Eu passei quase dois dias até conseguir finalmente esquecer a música. A pesquisadora Vicky Williamson, especializada em psicologia da música, resolveu estudar o fenômeno de músicas que grudam na cabeça depois de perceber que havia pouca literatura científica sobre o assunto.
Ela descobriu que há diversos termos diferentes em inglês usados pelos cientistas para descrever o fenômeno: “stuck-song syndrome” (ou síndrome da canção empacada), “sticky music” (canção pegajosa), “cognitive itch” (coceira cognitiva) ou “earworm” (verme de ouvido).
Williamson participou de um programa de rádio da BBC perguntando aos ouvintes quais “músicas pegajosas” estavam os afligindo recentemente. Ela também reuniu relatos e experiências em uma pesquisa feita no seu site. Estresse Com base nesses dados, ela chegou a alguns resultados surpreendentes.
“Quando analisei mais de mil canções pegajosas, percebi que apenas meia dúzia havia sido citada mais de uma vez – o que mostra quão heterogênea foi a resposta das pessoas. É um fenômeno muito individual”, diz Williamson. Hoje a pesquisadora já possui mais de 2,5 mil relatos.
Ela diz que algumas músicas são mais pegajosas simplesmente por estarem em evidência em filmes e seriados de televisão. É o caso da canção Don”t Stop Believing, do conjunto Foreigner, que no começo da sua pesquisa era uma das mais citadas. Na época, a música havia voltado às paradas graças ao seu uso no musical americano Glee.
A psicóloga passou então a tentar entender quais mecanismos desencadeiam o fenômeno. O primeiro dos fatores é a exposição. A música precisa ter sido ouvida recentemente. Outro é a repetição: quanto mais frequente a música toca, maior é a chance de ela grudar na cabeça de quem ouve.
No entanto, muitas músicas podem ser “despertadas” por memórias ou ambientes ao nosso redor. Williamson explica que passou por esse tipo de experiência quando viu uma caixa de sapatos antiga em seu escritório. “A caixa era de uma loja chamada Faith. Só de ler essa palavra, minha cabeça percorreu uma trilha de memórias até chegar à canção Faith, de George Michael.

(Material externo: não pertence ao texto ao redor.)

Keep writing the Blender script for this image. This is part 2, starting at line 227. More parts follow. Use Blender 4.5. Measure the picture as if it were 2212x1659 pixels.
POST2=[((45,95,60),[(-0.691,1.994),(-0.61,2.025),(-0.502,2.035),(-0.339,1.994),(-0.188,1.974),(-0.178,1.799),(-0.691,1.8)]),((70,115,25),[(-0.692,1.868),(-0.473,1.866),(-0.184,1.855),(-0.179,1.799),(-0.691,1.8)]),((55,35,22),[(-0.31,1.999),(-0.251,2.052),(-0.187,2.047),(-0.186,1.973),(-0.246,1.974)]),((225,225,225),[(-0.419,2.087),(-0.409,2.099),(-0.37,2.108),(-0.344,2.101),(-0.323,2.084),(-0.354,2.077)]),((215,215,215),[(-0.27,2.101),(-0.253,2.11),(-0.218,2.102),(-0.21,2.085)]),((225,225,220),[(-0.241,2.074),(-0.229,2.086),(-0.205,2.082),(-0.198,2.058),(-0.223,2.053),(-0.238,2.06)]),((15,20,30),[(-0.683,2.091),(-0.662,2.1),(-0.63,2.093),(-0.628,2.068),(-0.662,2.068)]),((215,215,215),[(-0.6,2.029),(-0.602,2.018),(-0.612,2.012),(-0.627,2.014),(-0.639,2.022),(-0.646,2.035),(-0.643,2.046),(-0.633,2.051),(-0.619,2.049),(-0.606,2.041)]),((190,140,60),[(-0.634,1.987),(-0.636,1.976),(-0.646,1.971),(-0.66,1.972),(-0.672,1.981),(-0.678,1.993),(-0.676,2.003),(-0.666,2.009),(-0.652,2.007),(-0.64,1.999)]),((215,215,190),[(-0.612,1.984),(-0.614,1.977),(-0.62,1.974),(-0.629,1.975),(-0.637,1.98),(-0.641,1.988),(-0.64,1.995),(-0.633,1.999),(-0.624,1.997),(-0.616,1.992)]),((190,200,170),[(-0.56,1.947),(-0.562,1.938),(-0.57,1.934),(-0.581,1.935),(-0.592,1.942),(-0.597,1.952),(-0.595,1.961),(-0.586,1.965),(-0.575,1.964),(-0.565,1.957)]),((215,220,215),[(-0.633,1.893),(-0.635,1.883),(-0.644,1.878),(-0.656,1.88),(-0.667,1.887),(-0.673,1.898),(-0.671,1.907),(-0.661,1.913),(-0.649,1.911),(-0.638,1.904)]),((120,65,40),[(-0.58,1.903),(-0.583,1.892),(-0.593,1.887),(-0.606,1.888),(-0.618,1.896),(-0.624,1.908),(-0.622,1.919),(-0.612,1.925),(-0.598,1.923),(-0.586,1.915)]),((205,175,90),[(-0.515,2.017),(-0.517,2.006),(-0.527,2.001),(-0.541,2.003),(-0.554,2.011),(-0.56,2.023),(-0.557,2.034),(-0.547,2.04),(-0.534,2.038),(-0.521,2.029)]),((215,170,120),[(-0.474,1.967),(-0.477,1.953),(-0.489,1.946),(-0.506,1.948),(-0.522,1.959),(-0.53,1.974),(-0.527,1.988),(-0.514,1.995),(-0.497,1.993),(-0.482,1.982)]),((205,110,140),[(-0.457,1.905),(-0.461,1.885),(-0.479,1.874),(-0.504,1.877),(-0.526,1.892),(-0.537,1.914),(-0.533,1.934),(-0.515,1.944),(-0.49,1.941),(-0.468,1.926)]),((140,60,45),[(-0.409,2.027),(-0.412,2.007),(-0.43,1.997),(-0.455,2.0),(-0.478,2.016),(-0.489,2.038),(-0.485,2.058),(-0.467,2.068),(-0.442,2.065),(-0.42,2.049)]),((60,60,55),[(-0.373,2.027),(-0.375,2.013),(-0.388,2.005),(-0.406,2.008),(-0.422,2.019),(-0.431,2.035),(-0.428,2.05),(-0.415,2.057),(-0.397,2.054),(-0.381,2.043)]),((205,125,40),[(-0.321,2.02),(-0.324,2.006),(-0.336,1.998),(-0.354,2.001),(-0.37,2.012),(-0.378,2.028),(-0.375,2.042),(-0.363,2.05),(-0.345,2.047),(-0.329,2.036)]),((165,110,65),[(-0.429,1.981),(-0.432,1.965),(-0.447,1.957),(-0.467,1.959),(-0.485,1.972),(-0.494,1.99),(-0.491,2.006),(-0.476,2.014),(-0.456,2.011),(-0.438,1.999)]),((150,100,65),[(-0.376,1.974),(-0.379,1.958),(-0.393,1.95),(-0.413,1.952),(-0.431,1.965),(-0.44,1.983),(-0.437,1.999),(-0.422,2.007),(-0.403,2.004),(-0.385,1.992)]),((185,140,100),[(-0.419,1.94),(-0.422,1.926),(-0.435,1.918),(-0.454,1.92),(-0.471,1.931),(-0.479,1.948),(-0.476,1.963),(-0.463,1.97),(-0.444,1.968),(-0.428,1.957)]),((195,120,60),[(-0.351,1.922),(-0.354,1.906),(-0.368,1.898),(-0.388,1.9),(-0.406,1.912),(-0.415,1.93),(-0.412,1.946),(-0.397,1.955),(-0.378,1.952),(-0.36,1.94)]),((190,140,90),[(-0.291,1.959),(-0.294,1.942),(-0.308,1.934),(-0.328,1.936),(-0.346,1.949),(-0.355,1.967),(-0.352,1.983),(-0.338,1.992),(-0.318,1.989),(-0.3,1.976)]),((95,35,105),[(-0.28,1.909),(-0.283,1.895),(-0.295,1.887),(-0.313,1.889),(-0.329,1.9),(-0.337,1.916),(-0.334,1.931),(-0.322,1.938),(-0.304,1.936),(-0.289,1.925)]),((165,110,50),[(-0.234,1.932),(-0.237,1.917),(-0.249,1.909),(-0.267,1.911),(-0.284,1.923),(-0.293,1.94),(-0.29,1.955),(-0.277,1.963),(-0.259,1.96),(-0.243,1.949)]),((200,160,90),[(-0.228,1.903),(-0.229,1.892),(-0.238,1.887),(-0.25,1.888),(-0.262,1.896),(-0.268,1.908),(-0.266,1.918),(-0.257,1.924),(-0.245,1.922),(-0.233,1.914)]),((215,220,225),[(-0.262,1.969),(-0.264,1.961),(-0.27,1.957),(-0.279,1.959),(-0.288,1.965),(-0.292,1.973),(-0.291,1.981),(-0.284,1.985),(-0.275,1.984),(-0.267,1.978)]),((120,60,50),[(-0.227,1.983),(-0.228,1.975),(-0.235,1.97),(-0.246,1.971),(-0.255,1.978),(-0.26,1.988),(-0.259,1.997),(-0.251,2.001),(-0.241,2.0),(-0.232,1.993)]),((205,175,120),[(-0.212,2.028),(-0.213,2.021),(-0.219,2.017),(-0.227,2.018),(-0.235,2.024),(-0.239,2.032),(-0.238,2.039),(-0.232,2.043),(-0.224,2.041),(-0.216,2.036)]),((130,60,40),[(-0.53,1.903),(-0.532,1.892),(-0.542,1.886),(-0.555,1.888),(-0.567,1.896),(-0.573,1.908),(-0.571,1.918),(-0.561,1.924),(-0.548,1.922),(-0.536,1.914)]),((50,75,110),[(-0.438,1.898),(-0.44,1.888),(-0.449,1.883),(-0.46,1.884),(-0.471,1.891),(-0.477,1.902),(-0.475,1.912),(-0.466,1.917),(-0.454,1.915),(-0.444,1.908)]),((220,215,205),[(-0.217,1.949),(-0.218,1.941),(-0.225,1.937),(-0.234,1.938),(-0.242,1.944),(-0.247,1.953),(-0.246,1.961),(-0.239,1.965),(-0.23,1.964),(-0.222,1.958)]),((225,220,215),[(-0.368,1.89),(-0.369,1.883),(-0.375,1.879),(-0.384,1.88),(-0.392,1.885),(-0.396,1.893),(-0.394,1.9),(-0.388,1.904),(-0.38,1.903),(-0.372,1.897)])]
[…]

Dali em diante, eu passei o resto da tarde com a música na cabeça”, conta a pesquisadora, que resolveu tirar a caixa do escritório. Outro fator é o estresse. Uma das entrevistadas disse que quando ela tinha 16 anos – durante uma época de exames escolares estressantes – ela ficou com a música “Nathan Jones” do Bananarama em sua cabeça por dias.
Agora, a entrevistada diz ouvir a música em sua cabeça toda vez que vive algum momento de estresse. Memória musical Há algumas teorias que tentam explicar por que uma música gruda na cabeça das pessoas. Williamson diz que isso pode ser parte de um fenômeno mais amplo, conhecido como memória involuntária.
Outra manifestação de memória involuntária é quando alguém fica com vontade de comer algo por se lembrar de uma comida. Há uma série de motivos que fazem com que isso aconteça também na música. Primeiro pela música ser um estímulo multi-sensorial, que é sensível a vários fatores externos.
“Segundo porque a música é codificada de forma muito pessoal e emocional, e sabemos que tudo que é codificado com conotações pessoais e emocionais é mais fácil de ser lembrado pela memória”, afirma Williamson. Outros especialistas sugerem que o fenômeno é explicado pela forma como os humanos se desenvolveram.
“Por um longo período, nós precisávamos lembrar informações do tipo: onde fica o poço mais próximo, que tipos de comidas são venenosas e como tratar feridas para evitar infecções”, diz Daniel Levitin, da Universidade McGill, de Montreal, especialista em neurociência da música.
Como a escrita só foi inventada há cinco mil anos, enquanto os humanos existem há 200 mil anos, a música foi usada por muito tempo como técnica de memorização, explica Levitin. Essa prática, segundo ele, continua até hoje, sobretudo em culturas com forte tradição oral. Levitin diz que a combinação de ritmos, rimas e melodia faz com que músicas sejam mais fáceis de se memorizar do que apenas palavras.
Aos que querem se livrar de uma canção pegajosa, Levitin sugere: “Pense em outra música, que talvez possa expulsar a canção da sua cabeça”. Vicky Williamson está buscando a melhor “cura” para músicas grudentas. Uma das táticas que ela tem explorado é praticar outras atividades, como palavras-cruzadas ou corrida.